The
line “Only the bodies of lovers remained behind, visible in lightning flashes,
scattered like the fallen on a battlefield, a few of them moaning, waiting for
the gulls to pick them clean.” Normally that many images in one sentence would
confuse me, but it flowed well, making it easy to distinct each fragment from
the next. The “gulls” picking them in maintains a romantic quality that would
normally be gruesome. I like how the narrator goes off onto this worldly
tangent about people “doing it” only to come back to “They did it because it
was Friday night” (459). It shows the myriad of reasons that people do “it” and
that there is none too small, none too important than the next. When the narrator
thinks he is doing it but realizes he isn’t (which was too funny) and says “still
in the Here groping for an Eternity that was only a fine adjustment
away” (460), it makes you forget we are talking about sex. A lot of the things
he says can be applied to multiple acts because of how beautiful the language
is. The idea of “here” being a place that is only some distance away from
eternity is interesting. It is presented in a way that makes it seem equal to eternity.

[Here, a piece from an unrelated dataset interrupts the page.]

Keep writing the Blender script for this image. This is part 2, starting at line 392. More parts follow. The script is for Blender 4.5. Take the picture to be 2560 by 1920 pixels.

I think it’s interesting that the narrator expresses himself so well even
though he is talking about sex. It’s impressive to say the least.
Of
course, the story can’t be a story unless something does happen. Everything is
almost too perfectly timed with the body washing up on the shore. I would have
thought “oh, what a coincidence” in the most sarcastic way, but the humor the
narrator incorporates right before brought me out from the seriousness of it
and let me believe in what was happening. The line “I was trying to calm you
with reassuring phrases such as ‘Holy shit! I don’t fucking believe this” had
me balling. This might be morbid of me but it was also funny to see the
narrator’s partner, Jules, try and make some connection to the tragic mother
and her child. She even describes it as an “omen”. The dialogue from that point
is a good example of what dialogue should be. The sarcastic tone Jules uses in
her frustration and the humor the narrator tries to compensate with is exactly
what couples do, at least from my own experience. I could see these two having
that argument over that woman.
The
attentiveness to the woman and her child was odd to me, but when they “had
acquired the habit of arguing about everything else” (463), it made sense to
me. The woman and her child were a reason, a catalyst for what the relationship
was meant to turn out to be. On the breaking point, the narrator says “I’d been
so intent on becoming lovers that I’d overlooked how close we’d been as
friends. I wanted you to know that. I wanted you to like me again” (464). I completely
relate to this feeling because I’ve been there (not to get all personal on
everyone). There is a point in some relationships where you want it to be over
but you want that person to look at you the way you did in the beginning and
that’s what this conveys so well. The ending confused me because I keep second
guessing myself as to what the couple didn’t do. It seems obvious but I’m not
sure. Perhaps someone else has an answer to this. Maybe that’s just a silly
question to ask. The ending, “we made not doing it a wonder, and yet we didn’t,
we didn’t, we never did” (466) stuck with me because the whole time I felt the
desperation and longing for a lover. Whether it was a lover or love that he
wanted, I feel that he tried so hard and never got either.